INSTRUCTION ▸
Nothing may be dropped or altered: reproduce all the data.

COLLECTED DATA ▸

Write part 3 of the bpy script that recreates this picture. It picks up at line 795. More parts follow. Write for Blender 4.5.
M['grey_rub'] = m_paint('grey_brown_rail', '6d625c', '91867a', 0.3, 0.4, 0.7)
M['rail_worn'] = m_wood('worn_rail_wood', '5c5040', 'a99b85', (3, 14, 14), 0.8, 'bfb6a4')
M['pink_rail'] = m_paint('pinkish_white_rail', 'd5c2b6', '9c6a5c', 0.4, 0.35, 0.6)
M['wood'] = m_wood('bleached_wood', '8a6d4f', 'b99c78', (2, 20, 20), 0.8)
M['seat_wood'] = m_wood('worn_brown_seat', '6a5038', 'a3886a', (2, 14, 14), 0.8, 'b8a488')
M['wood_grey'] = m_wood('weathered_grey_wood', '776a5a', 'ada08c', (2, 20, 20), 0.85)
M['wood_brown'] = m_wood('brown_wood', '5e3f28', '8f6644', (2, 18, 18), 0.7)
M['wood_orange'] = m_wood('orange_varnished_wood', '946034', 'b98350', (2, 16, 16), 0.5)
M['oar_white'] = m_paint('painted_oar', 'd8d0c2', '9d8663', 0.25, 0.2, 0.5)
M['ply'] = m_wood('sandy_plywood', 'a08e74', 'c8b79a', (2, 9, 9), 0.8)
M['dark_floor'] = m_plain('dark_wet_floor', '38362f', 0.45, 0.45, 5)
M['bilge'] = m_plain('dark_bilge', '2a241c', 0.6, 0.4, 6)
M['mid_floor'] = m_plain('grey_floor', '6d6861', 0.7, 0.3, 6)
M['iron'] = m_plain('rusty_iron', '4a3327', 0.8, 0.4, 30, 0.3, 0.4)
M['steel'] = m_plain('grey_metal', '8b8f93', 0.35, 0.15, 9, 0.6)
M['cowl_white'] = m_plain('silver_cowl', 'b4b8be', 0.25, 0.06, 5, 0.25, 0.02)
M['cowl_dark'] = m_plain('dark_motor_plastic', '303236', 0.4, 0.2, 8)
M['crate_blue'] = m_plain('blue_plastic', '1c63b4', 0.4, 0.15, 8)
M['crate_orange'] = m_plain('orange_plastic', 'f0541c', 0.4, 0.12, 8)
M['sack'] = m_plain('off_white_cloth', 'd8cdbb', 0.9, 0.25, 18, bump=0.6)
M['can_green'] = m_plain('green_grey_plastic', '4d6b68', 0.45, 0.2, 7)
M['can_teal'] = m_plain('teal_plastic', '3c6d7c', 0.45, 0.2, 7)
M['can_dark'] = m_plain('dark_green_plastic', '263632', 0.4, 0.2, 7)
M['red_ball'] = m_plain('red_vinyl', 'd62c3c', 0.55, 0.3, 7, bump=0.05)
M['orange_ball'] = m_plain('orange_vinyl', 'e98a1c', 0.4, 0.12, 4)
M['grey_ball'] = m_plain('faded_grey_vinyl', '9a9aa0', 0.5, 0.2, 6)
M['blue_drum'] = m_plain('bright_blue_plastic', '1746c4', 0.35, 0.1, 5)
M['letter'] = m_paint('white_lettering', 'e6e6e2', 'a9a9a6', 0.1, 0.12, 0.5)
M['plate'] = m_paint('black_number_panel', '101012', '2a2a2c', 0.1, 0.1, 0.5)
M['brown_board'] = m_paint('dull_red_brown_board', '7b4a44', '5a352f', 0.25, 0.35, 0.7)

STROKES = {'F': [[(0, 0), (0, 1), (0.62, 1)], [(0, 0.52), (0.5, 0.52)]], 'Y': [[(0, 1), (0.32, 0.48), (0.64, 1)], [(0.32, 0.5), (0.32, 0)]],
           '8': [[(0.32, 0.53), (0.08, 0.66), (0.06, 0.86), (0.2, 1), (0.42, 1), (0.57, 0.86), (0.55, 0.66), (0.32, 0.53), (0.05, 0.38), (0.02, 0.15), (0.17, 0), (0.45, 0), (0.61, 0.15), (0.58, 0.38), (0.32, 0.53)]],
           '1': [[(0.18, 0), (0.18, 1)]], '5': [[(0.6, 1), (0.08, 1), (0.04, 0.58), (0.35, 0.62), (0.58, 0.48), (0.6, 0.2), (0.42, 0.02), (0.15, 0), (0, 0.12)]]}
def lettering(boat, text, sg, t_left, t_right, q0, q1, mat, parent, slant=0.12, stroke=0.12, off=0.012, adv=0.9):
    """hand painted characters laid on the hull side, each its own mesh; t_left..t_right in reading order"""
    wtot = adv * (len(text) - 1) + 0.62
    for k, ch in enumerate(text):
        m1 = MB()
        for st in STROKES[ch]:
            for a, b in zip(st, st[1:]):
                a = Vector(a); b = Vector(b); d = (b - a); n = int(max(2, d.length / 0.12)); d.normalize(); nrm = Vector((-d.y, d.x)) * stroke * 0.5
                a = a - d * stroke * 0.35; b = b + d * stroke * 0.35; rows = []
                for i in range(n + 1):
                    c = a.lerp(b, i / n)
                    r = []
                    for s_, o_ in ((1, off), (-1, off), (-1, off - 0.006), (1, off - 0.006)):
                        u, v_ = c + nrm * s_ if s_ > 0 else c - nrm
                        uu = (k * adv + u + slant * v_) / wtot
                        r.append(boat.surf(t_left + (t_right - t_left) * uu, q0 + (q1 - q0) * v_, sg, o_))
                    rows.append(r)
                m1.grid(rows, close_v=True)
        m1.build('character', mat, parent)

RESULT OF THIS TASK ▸
Write part 3 of the bpy script that recreates this picture. It picks up at line 795. More parts follow. Write for Blender 4.5.
M['grey_rub'] = m_paint('grey_brown_rail', '6d625c', '91867a', 0.3, 0.4, 0.7)
M['rail_worn'] = m_wood('worn_rail_wood', '5c5040', 'a99b85', (3, 14, 14), 0.8, 'bfb6a4')
M['pink_rail'] = m_paint('pinkish_white_rail', 'd5c2b6', '9c6a5c', 0.4, 0.35, 0.6)
M['wood'] = m_wood('bleached_wood', '8a6d4f', 'b99c78', (2, 20, 20), 0.8)
M['seat_wood'] = m_wood('worn_brown_seat', '6a5038', 'a3886a', (2, 14, 14), 0.8, 'b8a488')
M['wood_grey'] = m_wood('weathered_grey_wood', '776a5a', 'ada08c', (2, 20, 20), 0.85)
M['wood_brown'] = m_wood('brown_wood', '5e3f28', '8f6644', (2, 18, 18), 0.7)
M['wood_orange'] = m_wood('orange_varnished_wood', '946034', 'b98350', (2, 16, 16), 0.5)
M['oar_white'] = m_paint('painted_oar', 'd8d0c2', '9d8663', 0.25, 0.2, 0.5)
M['ply'] = m_wood('sandy_plywood', 'a08e74', 'c8b79a', (2, 9, 9), 0.8)
M['dark_floor'] = m_plain('dark_wet_floor', '38362f', 0.45, 0.45, 5)
M['bilge'] = m_plain('dark_bilge', '2a241c', 0.6, 0.4, 6)
M['mid_floor'] = m_plain('grey_floor', '6d6861', 0.7, 0.3, 6)
M['iron'] = m_plain('rusty_iron', '4a3327', 0.8, 0.4, 30, 0.3, 0.4)
M['steel'] = m_plain('grey_metal', '8b8f93', 0.35, 0.15, 9, 0.6)
M['cowl_white'] = m_plain('silver_cowl', 'b4b8be', 0.25, 0.06, 5, 0.25, 0.02)
M['cowl_dark'] = m_plain('dark_motor_plastic', '303236', 0.4, 0.2, 8)
M['crate_blue'] = m_plain('blue_plastic', '1c63b4', 0.4, 0.15, 8)
M['crate_orange'] = m_plain('orange_plastic', 'f0541c', 0.4, 0.12, 8)
M['sack'] = m_plain('off_white_cloth', 'd8cdbb', 0.9, 0.25, 18, bump=0.6)
M['can_green'] = m_plain('green_grey_plastic', '4d6b68', 0.45, 0.2, 7)
M['can_teal'] = m_plain('teal_plastic', '3c6d7c', 0.45, 0.2, 7)
M['can_dark'] = m_plain('dark_green_plastic', '263632', 0.4, 0.2, 7)
M['red_ball'] = m_plain('red_vinyl', 'd62c3c', 0.55, 0.3, 7, bump=0.05)
M['orange_ball'] = m_plain('orange_vinyl', 'e98a1c', 0.4, 0.12, 4)
M['grey_ball'] = m_plain('faded_grey_vinyl', '9a9aa0', 0.5, 0.2, 6)
M['blue_drum'] = m_plain('bright_blue_plastic', '1746c4', 0.35, 0.1, 5)
M['letter'] = m_paint('white_lettering', 'e6e6e2', 'a9a9a6', 0.1, 0.12, 0.5)
M['plate'] = m_paint('black_number_panel', '101012', '2a2a2c', 0.1, 0.1, 0.5)
M['brown_board'] = m_paint('dull_red_brown_board', '7b4a44', '5a352f', 0.25, 0.35, 0.7)

STROKES = {'F': [[(0, 0), (0, 1), (0.62, 1)], [(0, 0.52), (0.5, 0.52)]], 'Y': [[(0, 1), (0.32, 0.48), (0.64, 1)], [(0.32, 0.5), (0.32, 0)]],
           '8': [[(0.32, 0.53), (0.08, 0.66), (0.06, 0.86), (0.2, 1), (0.42, 1), (0.57, 0.86), (0.55, 0.66), (0.32, 0.53), (0.05, 0.38), (0.02, 0.15), (0.17, 0), (0.45, 0), (0.61, 0.15), (0.58, 0.38), (0.32, 0.53)]],
           '1': [[(0.18, 0), (0.18, 1)]], '5': [[(0.6, 1), (0.08, 1), (0.04, 0.58), (0.35, 0.62), (0.58, 0.48), (0.6, 0.2), (0.42, 0.02), (0.15, 0), (0, 0.12)]]}
def lettering(boat, text, sg, t_left, t_right, q0, q1, mat, parent, slant=0.12, stroke=0.12, off=0.012, adv=0.9):
    """hand painted characters laid on the hull side, each its own mesh; t_left..t_right in reading order"""
    wtot = adv * (len(text) - 1) + 0.62
    for k, ch in enumerate(text):
        m1 = MB()
        for st in STROKES[ch]:
            for a, b in zip(st, st[1:]):
                a = Vector(a); b = Vector(b); d = (b - a); n = int(max(2, d.length / 0.12)); d.normalize(); nrm = Vector((-d.y, d.x)) * stroke * 0.5
                a = a - d * stroke * 0.35; b = b + d * stroke * 0.35; rows = []
                for i in range(n + 1):
                    c = a.lerp(b, i / n)
                    r = []
                    for s_, o_ in ((1, off), (-1, off), (-1, off - 0.006), (1, off - 0.006)):
                        u, v_ = c + nrm * s_ if s_ > 0 else c - nrm
                        uu = (k * adv + u + slant * v_) / wtot
                        r.append(boat.surf(t_left + (t_right - t_left) * uu, q0 + (q1 - q0) * v_, sg, o_))
                    rows.append(r)
                m1.grid(rows, close_v=True)
        m1.build('character', mat, parent)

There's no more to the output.